The USB 2.0 specification made significant improvements in both bandwidth and latency versus USB 1.1. The 1.5-Mbyte/sec rate that USB 1.1 provided quickly became a limiting factor for large data transfers, such as those for high-speed data acquisition. High-speed USB 2.0 improved that rate by 40 times, enabling bandwidths as large as 60 Mbytes/sec. Like PCI Express, USB 2.0 provides isochronous transfers but also adds three data-transfer modes that the manufacturer can enable. For example, the bulk-transfer mode provides data-reception confirmations to ensure error-free transfer for applications such as data acquisition in which data integrity is paramount.

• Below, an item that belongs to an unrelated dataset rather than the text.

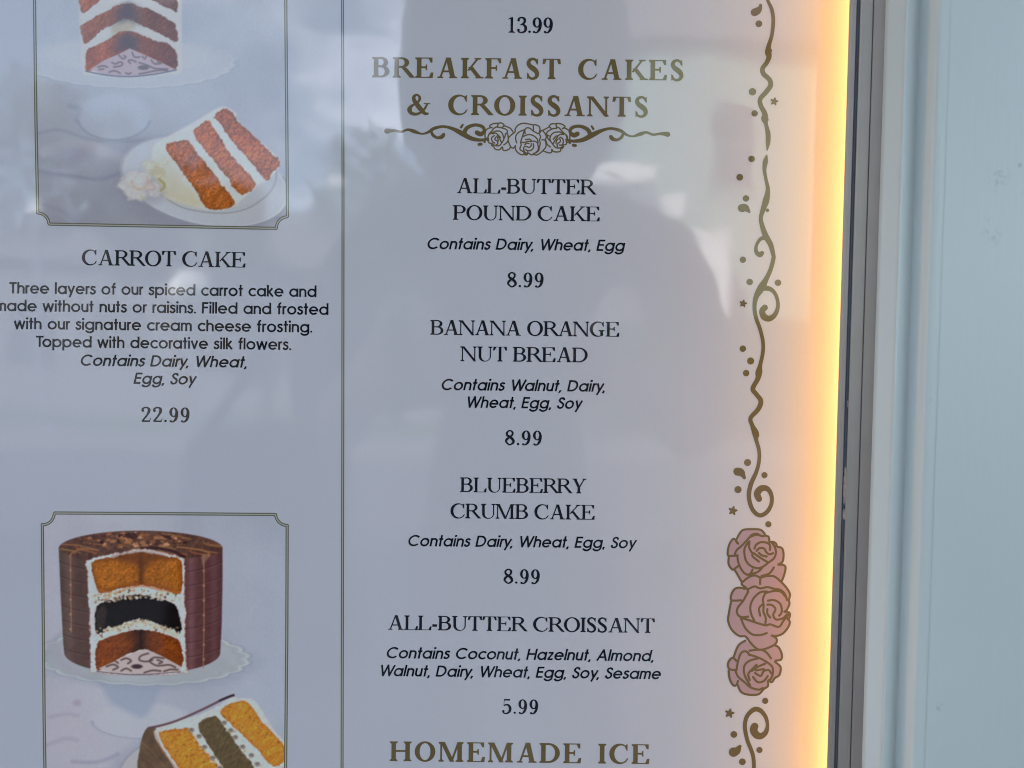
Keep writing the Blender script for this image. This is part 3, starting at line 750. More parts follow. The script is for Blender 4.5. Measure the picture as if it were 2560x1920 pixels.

The release of the USB 2.0 standard created low-speed, 1.5-Mbps; full-speed, 12-Mbps; and high-speed, 480-Mbps classes of USB devices. USB 2.0 is both forward- and backward-compatible with USB 1.1, and low-speed, full-speed, and high-speed devices can all coexist on a single USB port. In addition to bandwidth improvements, USB 2.0 also introduced ways to improve the efficiency of data transfers. Data frames—the time segments for packet transfers—decreased from 1 msec to eight 125-µsec frames, and the number of data bytes transferred per frame significantly increased. Because large data packets can consume large amounts of bandwidth, new handshaking commands ensure that the host is ready and able to receive the entire queued data packet. USB 2.0 also introduced split transactions, which prevent full- and low-speed devices from slowing the bus. With split transactions, the host can communicate with high-speed devices on the bus without waiting for slower devices to return communication.

As PC-bus technologies, such as PCI Express and USB 2.0, continue to improve data bandwidth, performance, and ease of use, the benefits of using PC-based devices for measurements and control become even more dramatic. By virtue of being based on computer technology, virtual instruments will always improve as new communication, processing, and memory technologies come to market. As PCI Express and USB 2.0 continue in their adoption cycles, hybrid systems for several years will use these new technologies in addition to traditional PCI and USB 1.1 buses and devices. The software compatibilities of the new technologies as well as the physical compatibility between USB 1.1 and USB 2.0 will bridge these devices with their predecessors. But the benefits of these two new technologies are clear, and, as PC-based test-and-control systems continue to push bandwidth requirements, PCI Express and USB 2.0 will enable faster data transfers to PCs, which can fully use the ever-increasing processor speeds and memory depths. USB 2.0 has spurred a whirlwind of new, easy-to-use data-acquisition devices, and, with the release of PCI Express, the next generation of plug-in data-acquisition devices adopting the new bus standard is sure to follow.